Marketing Paper on An Internal Analysis of Coca Cola Company

An Internal Analysis of Coca Cola Company


·         An extremely recognized brand name

·         A unique flavor for its beverages

·         Strong capital base

·         Strong distribution channels

·         Good relationship with bottling companies

·         Effective marketing and advertisement campaigns.


·         Some of its products are accused of causing obesity, diabetes, and other health problems

·         A mismatch of some of its products with their popularity and the company’s popularity

·         Negative publicity, especially in the U.S. market

·         Lacks beverages for the health-conscious consumers




No other company in the beverage industry has been able to dominate the market as much as the company has in the international market. The popularity of this brand enables the company to penetrate the market, thereby edging out its competitors with ease. Additionally, most of the company’s products have unique flavors that other companies have not been able to imitate, giving customers an exclusive variety. Besides, Coca-Cola enjoys a strong capital base (Hill, Jones, & Schilling, 2014), which has helped it afford its operation costs and make profit; therefore, its products are never in short supply. This gives customers a sense of dependability; hence, they remain loyal.

Further, the fact that the company has a strong and well-established distribution channel, which the majority of its local competitors do not boast, enables it to distribute its new products easily as soon as they come on the market. Additionally, the company enjoys a good relationship with most bottling companies in various countries (Hill et al., 2014). Because of this relationship and its huge capital base, Coca-Cola often enters into long term contracts with those companies. The long-term contracts bar unstable rivals from competing with the company. As a result, Coca-Cola continues to dominate the international beverage market.

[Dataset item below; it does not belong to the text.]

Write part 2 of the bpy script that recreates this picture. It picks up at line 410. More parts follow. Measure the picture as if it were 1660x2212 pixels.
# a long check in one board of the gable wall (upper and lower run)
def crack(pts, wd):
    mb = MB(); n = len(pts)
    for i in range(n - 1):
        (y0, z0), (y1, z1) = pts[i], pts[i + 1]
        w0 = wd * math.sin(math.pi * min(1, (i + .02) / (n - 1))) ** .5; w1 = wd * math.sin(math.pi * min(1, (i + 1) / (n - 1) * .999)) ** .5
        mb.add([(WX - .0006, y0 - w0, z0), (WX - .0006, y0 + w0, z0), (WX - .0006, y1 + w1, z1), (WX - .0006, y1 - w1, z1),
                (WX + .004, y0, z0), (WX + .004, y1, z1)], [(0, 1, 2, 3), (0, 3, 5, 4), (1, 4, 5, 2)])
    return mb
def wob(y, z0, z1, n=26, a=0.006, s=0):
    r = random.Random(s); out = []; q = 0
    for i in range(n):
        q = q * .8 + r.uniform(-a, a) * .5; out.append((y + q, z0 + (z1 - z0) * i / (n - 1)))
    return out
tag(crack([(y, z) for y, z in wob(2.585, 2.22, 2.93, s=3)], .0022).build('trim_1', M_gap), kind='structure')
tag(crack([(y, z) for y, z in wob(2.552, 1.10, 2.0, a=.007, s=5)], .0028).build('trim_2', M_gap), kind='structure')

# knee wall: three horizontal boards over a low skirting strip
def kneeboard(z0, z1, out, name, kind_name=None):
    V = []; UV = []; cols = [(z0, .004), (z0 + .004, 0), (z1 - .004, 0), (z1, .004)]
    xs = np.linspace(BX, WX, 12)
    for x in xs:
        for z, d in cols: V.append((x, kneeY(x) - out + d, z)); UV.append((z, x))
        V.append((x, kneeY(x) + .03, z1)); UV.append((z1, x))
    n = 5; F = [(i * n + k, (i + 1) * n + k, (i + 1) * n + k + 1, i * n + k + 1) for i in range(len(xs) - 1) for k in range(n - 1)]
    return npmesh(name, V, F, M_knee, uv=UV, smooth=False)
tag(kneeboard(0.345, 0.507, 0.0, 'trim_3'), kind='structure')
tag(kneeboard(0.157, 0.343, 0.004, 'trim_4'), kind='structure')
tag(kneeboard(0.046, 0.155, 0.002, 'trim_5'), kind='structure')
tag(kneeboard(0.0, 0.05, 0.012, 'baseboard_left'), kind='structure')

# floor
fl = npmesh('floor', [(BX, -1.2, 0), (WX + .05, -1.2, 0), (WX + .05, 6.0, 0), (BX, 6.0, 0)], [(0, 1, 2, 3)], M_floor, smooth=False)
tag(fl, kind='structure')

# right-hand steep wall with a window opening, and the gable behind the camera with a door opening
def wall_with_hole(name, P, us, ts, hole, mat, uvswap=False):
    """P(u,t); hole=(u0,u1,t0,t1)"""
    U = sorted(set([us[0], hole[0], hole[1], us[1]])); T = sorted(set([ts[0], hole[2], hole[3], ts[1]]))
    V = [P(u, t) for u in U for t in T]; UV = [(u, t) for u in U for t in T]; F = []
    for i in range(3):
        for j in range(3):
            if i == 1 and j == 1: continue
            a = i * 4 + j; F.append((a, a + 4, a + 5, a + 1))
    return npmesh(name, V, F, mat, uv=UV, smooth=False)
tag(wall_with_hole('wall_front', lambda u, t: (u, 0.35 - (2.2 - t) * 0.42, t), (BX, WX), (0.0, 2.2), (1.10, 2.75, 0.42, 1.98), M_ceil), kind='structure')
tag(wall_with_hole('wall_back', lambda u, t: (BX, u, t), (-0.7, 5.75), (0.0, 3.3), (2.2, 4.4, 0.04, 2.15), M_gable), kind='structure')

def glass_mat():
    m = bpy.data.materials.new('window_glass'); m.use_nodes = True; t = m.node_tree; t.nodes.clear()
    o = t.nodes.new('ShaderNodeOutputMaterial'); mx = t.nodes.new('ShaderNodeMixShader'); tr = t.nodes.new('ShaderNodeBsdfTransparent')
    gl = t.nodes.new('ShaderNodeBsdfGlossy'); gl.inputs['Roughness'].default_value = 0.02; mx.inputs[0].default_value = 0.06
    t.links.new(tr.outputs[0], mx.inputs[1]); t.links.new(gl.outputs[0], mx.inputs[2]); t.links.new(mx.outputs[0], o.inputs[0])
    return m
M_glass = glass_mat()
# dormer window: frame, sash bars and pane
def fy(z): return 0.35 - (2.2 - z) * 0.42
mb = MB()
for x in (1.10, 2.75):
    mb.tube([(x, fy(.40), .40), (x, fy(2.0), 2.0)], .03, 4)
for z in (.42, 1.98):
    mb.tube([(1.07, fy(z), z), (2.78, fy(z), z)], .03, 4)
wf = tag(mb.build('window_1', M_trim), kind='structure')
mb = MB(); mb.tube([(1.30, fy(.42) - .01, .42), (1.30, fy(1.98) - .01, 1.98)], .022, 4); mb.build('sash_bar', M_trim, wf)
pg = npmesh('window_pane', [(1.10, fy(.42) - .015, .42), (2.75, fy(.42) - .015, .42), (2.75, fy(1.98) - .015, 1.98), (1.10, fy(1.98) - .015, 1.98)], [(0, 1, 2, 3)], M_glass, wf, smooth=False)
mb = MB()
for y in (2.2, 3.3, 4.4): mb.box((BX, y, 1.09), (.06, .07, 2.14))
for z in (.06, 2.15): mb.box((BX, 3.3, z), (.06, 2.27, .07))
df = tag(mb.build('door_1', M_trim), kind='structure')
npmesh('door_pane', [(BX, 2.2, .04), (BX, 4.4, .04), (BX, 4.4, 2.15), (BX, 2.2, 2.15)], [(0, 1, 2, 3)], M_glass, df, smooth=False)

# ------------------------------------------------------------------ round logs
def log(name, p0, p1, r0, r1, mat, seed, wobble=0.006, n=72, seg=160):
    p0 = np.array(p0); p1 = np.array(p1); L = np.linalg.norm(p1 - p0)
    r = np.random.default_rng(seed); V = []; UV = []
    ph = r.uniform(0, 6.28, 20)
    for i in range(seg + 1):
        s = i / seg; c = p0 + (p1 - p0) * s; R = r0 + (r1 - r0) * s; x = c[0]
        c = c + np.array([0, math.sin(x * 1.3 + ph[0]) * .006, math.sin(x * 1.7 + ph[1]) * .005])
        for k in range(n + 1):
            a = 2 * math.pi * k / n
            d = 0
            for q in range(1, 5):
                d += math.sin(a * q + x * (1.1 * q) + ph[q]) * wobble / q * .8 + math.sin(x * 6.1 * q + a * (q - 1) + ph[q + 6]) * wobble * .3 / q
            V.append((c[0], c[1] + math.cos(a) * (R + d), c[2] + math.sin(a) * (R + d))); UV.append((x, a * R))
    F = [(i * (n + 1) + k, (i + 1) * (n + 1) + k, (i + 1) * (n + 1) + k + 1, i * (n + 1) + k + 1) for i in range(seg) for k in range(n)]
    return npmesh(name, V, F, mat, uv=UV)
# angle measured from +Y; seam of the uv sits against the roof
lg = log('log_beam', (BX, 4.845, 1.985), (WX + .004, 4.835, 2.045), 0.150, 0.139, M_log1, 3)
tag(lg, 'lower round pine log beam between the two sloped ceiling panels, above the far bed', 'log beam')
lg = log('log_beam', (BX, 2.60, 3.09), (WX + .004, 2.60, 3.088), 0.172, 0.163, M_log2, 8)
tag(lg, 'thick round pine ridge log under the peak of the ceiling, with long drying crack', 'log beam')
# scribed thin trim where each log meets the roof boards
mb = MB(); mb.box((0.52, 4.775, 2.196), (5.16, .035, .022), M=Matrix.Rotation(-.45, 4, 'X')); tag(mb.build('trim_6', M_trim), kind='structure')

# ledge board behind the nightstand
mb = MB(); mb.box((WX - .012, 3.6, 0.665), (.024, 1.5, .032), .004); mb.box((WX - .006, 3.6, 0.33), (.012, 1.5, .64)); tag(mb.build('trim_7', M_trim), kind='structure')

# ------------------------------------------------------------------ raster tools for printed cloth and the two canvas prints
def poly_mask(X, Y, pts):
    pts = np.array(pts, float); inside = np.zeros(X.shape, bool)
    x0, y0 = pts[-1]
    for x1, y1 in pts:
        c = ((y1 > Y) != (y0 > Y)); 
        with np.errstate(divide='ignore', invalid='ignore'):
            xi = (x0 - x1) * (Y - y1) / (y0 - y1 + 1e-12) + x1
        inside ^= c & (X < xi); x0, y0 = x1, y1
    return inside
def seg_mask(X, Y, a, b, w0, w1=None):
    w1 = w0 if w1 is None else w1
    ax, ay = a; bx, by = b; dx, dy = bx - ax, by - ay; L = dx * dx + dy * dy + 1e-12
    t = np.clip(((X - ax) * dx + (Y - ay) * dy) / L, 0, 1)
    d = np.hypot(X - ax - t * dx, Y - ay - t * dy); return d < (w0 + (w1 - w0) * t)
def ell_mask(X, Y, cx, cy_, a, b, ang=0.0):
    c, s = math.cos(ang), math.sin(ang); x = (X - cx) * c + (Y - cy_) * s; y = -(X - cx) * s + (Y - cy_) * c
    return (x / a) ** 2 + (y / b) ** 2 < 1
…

In addition, the Coca-Cola Company has continuously invested in good quality and persistent advertisement campaigns. Although media airtime is quite expensive, it is worth it in this case. Coca-Cola advertisements have associated its beverages with sports, art, and other activities that are full of life. Therefore, advertisement is one of the most essential tools Coca-Cola has.


There have been significant campaigns against soda brands around the world that emanate from health concerns regarding them. Consequently, the public perceives the majority of the company’s beverages as unhealthy because they are starchy and contain much sugar, which is the company’s main weakness. The said beverages are accused of causing diabetes and obesity among other health related problems when consumed over a long time and in high quantities. The company has been unable to produce healthy drinks, thereby catering for the huge market that increasingly minds its health. Accordingly, unless the company develops products for the health conscious consumers, it is unlikely to attract this group of customers. Its sluggish performance in the U.S. market is also likely to prolong. The other major weakness relates to the taste of some of its products, especially the bottled water. The latter are accused of not matching their popularity and the popularity of the company, hence damaging the company’s brand and reputation, although not significantly (Hill et al., 2014). Besides, even though the company is a market leader, it faces stiff competition from other soda companies such as Pepsi, which is Coca-Cola’s main rival.



Hill, C., Jones, G., & Schilling, M. (2014). Strategic management: Theory. Mason: South-Western.